By introducing Willem de Kooning’s approach to artistic work–who worked “out of doubt”–as a starting point, the writer reveals the artistic intentions of Wool to be consistent in their omnipresent questioning and doubting. They are works defined by what Kazanjian calls a “perennial ambiguity.”  This ambiguity may also be viewed as the proclamation of the honest confusion of an artist. Thus, the refusal of adopting an authoritative style should not be considered the result of limited intellectual rigor, but rather should be respected for its humility.

Discussing his artistic aspirations and how he managed to become a significant part of the modern art world, Wool asserts that his path was somewhat coincidental. “It just kind of happened,” he states. A key to his success was possibly that his early years in New York coincided with a legendary era of NY nightlife and culture: CBGB and Max’s Kansas City.

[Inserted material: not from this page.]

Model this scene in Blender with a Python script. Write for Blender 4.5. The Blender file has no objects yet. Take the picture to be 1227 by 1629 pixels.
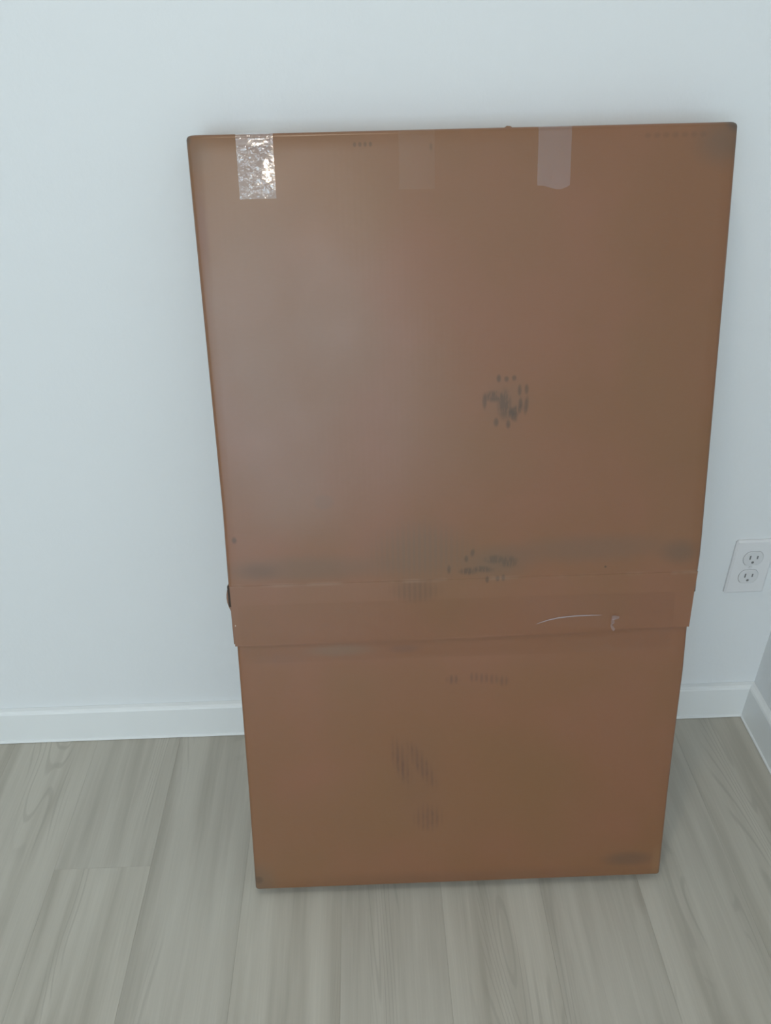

The intersection of nightlife and the art-reality that was being created was evident in the 1980s, and shaped the public’s perception of artists’ role.

Work by Christopher Wool

Upon revisiting his old work, the artist himself confesses: “They were offensive, funny, and indelible–you had to pay attention.” Consequently, it is not surprising that the critical response to his work varied. Some thought it populist in its negativity, while others observed in it a radical stance: a cacophonous harmony, or a refreshing pathos. What is predictable in his work is Wool’s lack of “conclusiveness” or the absence of artistic closure. 

“I firmly believe it’s not the medium that’s important, it’s what you do with it,” the artist clarifies.